When she opened the door, I had a split second to take in an old, almost
elderly face peering out quizzically before I hefted that gnome over my head
with both hands and split her head wide open right where she stood in her faded
nightgown and fluffy robe. She fell bonelessly
into the opening of the door. I waded
in, and finished the job until I couldn’t lift my arms anymore. The whole time, blood splattering, and
horrible gurgling noises coming from the ground, all I could see was Cory’s
blue lips, her dirty face, her twisted arm, her shirt cut open, her bra showing…
drivers on the road slowing down to try to see what had happened. Not my
girl, not my girl, not my girl!
In my dream, I made not
one sound. I clenched my teeth with
every downward arc. When I woke in the
morning, my teeth hurt horribly; I had been clenching them in my sleep.
Was the nightmare over?
No, sometimes they just
keep on going.
In my dream, I looked
down at the woman’s face, and realized I had just killed a defenseless old
woman in cold blood. My dream self was
some kind of mean bitch, cause I simply nodded at a job well done, and began
dragging her body around back.
So picture me, one of
the least aggressive women you will ever meet, getting an axe from the trunk
that I could only drag, and proceeding to chop the body into pieces and bundle
them into weeping, bloody piles tied with rags.

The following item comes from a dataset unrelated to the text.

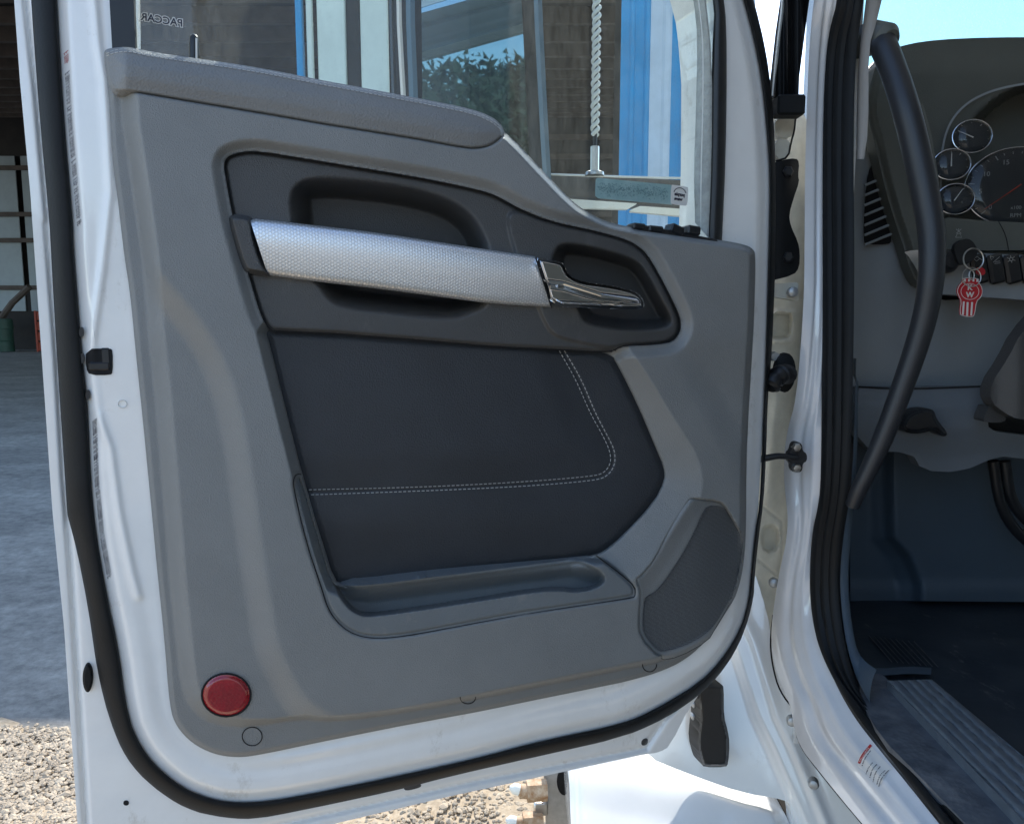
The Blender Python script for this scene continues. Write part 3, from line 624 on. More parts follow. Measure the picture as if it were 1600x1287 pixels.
# hinge-side inner pillar, seen through the gap
PIL = [(1190,172),(1225,168),(1262,172),(1262,250),(1262,440),(1256,536),(1248,630),(1236,670),(1230,710),(1230,758),(1236,810),(1232,850),(1222,897),(1212,960),(1208,1006),(1160,1040),(1120,1060),(1120,900),(1150,600),(1185,200)]
yp3 = yplane(1.31, .25)
GROO = np.array([(1180,775),(1190,790),(1222,815),(1222,860),(1216,900),(1180,870)])
PK = chaikin([(1188,820),(1218,818),(1218,862),(1190,864)], 2); PK2 = chaikin([(1205,483),(1240,483),(1245,490),(1243,530),(1236,537),(1200,537)], 1); PK2i = chaikin([(1205,488),(1234,488),(1238,495),(1236,522),(1230,530),(1200,530)], 1)
def hPil(x, y):
    h = .02*SS(x, 1190, 1262)*0-.012*SS(x, 1225, 1255)+.006*SS(polysd(x, y, PK2), -2, 2)-.022*SS(polysd(x, y, PK2i), -1, 4)
    h = h-.016*SS(polysd(x, y, PK), -1, 5)-.004*np.exp(-(pathd(x, y, GROO)/2)**2)
    h = h+.012*np.exp(-((x-np.interp(y, [560, 700, 800], [1222, 1208, 1200]))/12)**2)*SS(y, 560, 640)*(1-SS(y, 760, 810))
    return h
M['bounce_white'] = new_mat('bounce_lit_white', (.66, .64, .55), .3, coat=.3, var=.12, varscale=22, bump=(16, .5, 'n'))  # white paint with the gap's warm bounce light put into its colour
pil = relief('hinge_pillar', PIL, hPil, 'bounce_white', truck, pos=yp3, step=2.2, skirt=.05, back=(0, -1, 0), smooth_it=1, angle=60)
# hinges, weather boot, bracket, check strap
def xbox(px, py, Y, s, bev=.003, ax=None): 
    c = yplane(Y)(np.array(float(px)), np.array(float(py))); return box_geo(c, s, ax, bev)
relief('hinge_cover', [(1200,258),(1222,250),(1244,247),(1249,254),(1247,275),(1249,284),(1240,310),(1233,335),(1235,352),(1247,378),(1250,395),(1249,418),(1240,430),(1200,440)], lambda a, b: .012*np.sin((a-1190)/60*3.1)+.0, 'seal', truck, pos=yplane(1.27), step=2, skirt=.03, back=(0, -1, 0), smooth_it=1)
for (x, y) in ((1232, 268), (1232, 402)):
    c = yplane(1.255)(np.array(float(x)), np.array(float(y))); v, f = tube_geo([c+np.array([0, .012, 0]), c, c-np.array([0, .002, 0])], [.009, .009, .006], 6); mk('hinge_bolt', v, f, 'black', truck, angle=30)
relief('door_hinge', [(1200,444),(1230,442),(1247,441),(1248,448),(1246,455),(1249,466),(1246,471),(1236,468),(1218,465),(1200,463)], lambda a, b: .008+0*a, 'bounce_white', truck, pos=yplane(1.28), step=2, skirt=.02, back=(0, -1, 0), smooth_it=1)
relief('door_hinge', [(1211,184),(1238,184),(1243,188),(1240,204),(1236,216),(1212,213)], lambda a, b: .010+0*a, 'bounce_white', truck, pos=yplane(1.28), step=2, skirt=.02, back=(0, -1, 0), smooth_it=1)
relief('door_hinge', [(1211,216),(1236,219),(1234,243),(1212,251)], lambda a, b: .010+0*a, 'bounce_white', truck, pos=yplane(1.275), step=2, skirt=.02, back=(0, -1, 0), smooth_it=1)
v, f = ribbon_geo([(1243,186),(1241,206),(1236,222),(1232,246),(1212,252)], 3, yplane(1.262), 0, sm=1, thick=.003); mk('hinge_gasket', v, f, 'seal', truck)
c = yplane(1.255)(np.array(1240.), np.array(456.)); v, f = tube_geo([c+np.array([0, .01, 0]), c, c-np.array([0, .002, 0])], [.008, .008, .005], 14); mk('hinge_bolt', v, f, 'alu', truck, angle=40)
v, f = xbox(1232, 167, 1.225, (.042, .03, .030), .003); mk('mirror_bracket', v, f, 'seal', truck, angle=30)
relief('window_gasket', [(1240,-80),(1276,-80),(1262,20),(1249,120),(1248,152),(1211,152),(1213,120),(1222,40)], lambda a, b: .006*np.sin(a/3.0)+.004*np.sin(a/1.7), 'seal', truck, pos=yplane(1.235), step=1.8, skirt=.03, back=(0, -1, 0), smooth_it=0)
v, f = ribbon_geo([(1226,-80),(1224,0),(1214,80),(1208,150)], 5, yplane(1.24), 0, sm=1, thick=.004); mk('pillar_molding', v, f, 'whitepl', truck)
# wiring boot: a bellows from the pillar to the door
path = np.array([yplane(Y_)(np.array(x), np.array(y)) for x, y, Y_ in ((1230., 585., 1.25), (1222., 584., 1.22), (1212., 590., 1.20), (1208., 596., 1.205), (1202., 606., 1.20))]); path = resamp(chaikin(path, 2, False), 40)
v, f = tube_geo(path, .0135+.0028*np.sin(np.arange(40)*1.25), 16); mk('wiring_boot', v, f, 'black', truck)
c = yplane(1.262)(np.array(1226.), np.array(582.)); v, f = tube_geo([c+np.array([0, .01, 0]), c-np.array([0, .004, 0]), c-np.array([0, .007, 0])], [.017, .017, .012], 20); v[:, 2] = c[2]+(v[:, 2]-c[2])*1.9; mk('boot_flange', v, f, 'seal', truck)
c = yplane(1.27)(np.array(1211.), np.array(557.)); v, f = tube_geo([c+np.array([0, .01, 0]), c-np.array([0, .003, 0])], [.008, .007], 14); mk('pillar_plug', v, f, 'alu', truck)
# door check strap with two bolts
relief('check_strap', [(1238,694),(1243,690),(1250,691),(1254,697),(1254,704),(1261,709),(1261,720),(1254,724),(1254,733),(1250,738),(1240,738),(1236,732),(1236,724),(1231,720),(1231,708),(1236,704)], lambda a, b: .004+0*a, 'black', truck, pos=yplane(1.20), step=1.5, skirt=.012, back=(0, -1, 0), smooth_it=1)
p1 = yplane(1.195)(np.array(1246.), np.array(714.)); p0 = dp(np.array(1183.), np.array(718.), -.01); v, f = tube_geo(resamp(np.array([p0, p0*.5+p1*.5+[0, 0, .004], p1]), 12), np.linspace(.0055, .0045, 12), 10); mk('strap_arm', v, f, 'black', truck)
for y in (699., 731.):
    c = yplane(1.193)(np.array(1245.), np.array(y)); v, f = tube_geo([c+np.array([0, .006, 0]), c, c-np.array([0, .003, 0]), c-np.array([0, .0035, 0])], [.0075, .0075, .006, .002], 6); mk('strap_bolt', v, f, 'steel', truck, angle=30)
# certification label on the jamb, curved with it
def jpos(px, py, h=0): return gplane([.485, 1.06, 1.2], [-.55, -.83, .0])(px, py, h)
bvh_d = None
def on_jamb(px, py, h=0):
    from mathutils.bvhtree import BVHTree
    global bvh_d
    if bvh_d is None:
        me = jamb.data; off = root_loc(jamb); bvh_d = BVHTree.FromPolygons([tuple(np.array(v.co)+off) for v in me.vertices], [tuple(p.vertices) for p in me.polygons])
    d = rays(px, py); sh = d.shape; d = d.reshape(-1, 3); hh = np.broadcast_to(h, np.shape(px)).ravel(); out = []
    for q, k in zip(d, hh):
        L = np.linalg.norm(q); l, n, i, t = bvh_d.ray_cast(Vector(O), Vector(q/L))
        out.append(np.array(l)-q/L*k if l is not None else O+q*1.0)
    return np.array(out).reshape(sh)
try:
    relief('certification_label', [(1358,1162),(1345,1178),(1339,1190),(1340,1196),(1352,1206),(1372,1228),(1378,1222),(1388,1204),(1394,1200)], .0012, 'lab_w', truck, pos=on_jamb, step=2, skirt=0, smooth_it=0)
    v, f = band.__globals__['ribbon_geo']([(1342,1192),(1347,1180),(1361,1163)], 4.2, on_jamb, .0018, sm=2, thick=.0001); mk('label_header', v, f, 'lab_red', truck)
    out = []
    for k, (a, b, c2) in enumerate((((1347,1196),(1351,1184),(1362,1170)), ((1353,1209),(1357,1198),(1364,1190)), ((1359,1214),(1363,1200),(1372,1192)), ((1364,1221),(1367,1207),(1376,1196)), ((1370,1225),(1374,1211),(1384,1202)), ((1373,1228),(1377,1215),(1389,1202)))):
        P = resamp(chaikin([a, b, c2], 2, False), 300); d = np.r_[0, np.cumsum(np.linalg.norm(np.diff(P, axis=0), axis=1))]; s = 0
        while s < d[-1]-2:
            L = random.uniform(.7, 1.7); q = np.stack([np.interp([s, s+L], d, P[:, j]) for j in (0, 1)], 1); out.append(ribbon_geo(q, random.uniform(1.0, 1.8), on_jamb, .0018, sm=0, thick=.0001)); s += L+random.choice((.4, .5, 1.4))
    v, f = merge(out); mk('label_print', v, f, 'lab_ink', truck)
    c0 = on_jamb(np.array(1350.), np.array(1178.5), .0022); v, f = text_geo('KENWORTH', .0040, c0, on_jamb(np.array(1361.), np.array(1163.))-on_jamb(np.array(1342.), np.array(1192.)), [0, 0, 1], .00005); mk('label_lettering', v, f, 'lab_w', truck, smooth=False)
except Exception as e: print('label', e)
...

I made a semi-tidy pile, and then went back to my car for
suitcases. How many suitcases does it
take to dispose of a human body? In my
sleeping mind, it took one large, one medium, a duffle bag, and an overnight
bag…for the little pieces. They all
matched.
Surely having left
enough evidence to imprison me for life, I hauled the dismembered body out to
my car, and stuffed it in the trunk. I
was covered in blood from head to toe.
As I started the car, I glanced at my face in the rearview mirror, and
almost jumped when I didn’t recognize the eyes as my own. I turned on the dome light, and looked again…wait a minute, my eyes aren’t green, they’re
blue.
And in the way dreams
have, my face morphed into Cory’s, her eyes wide and bright, but her face
covered in blood, and her lips the darkest blue.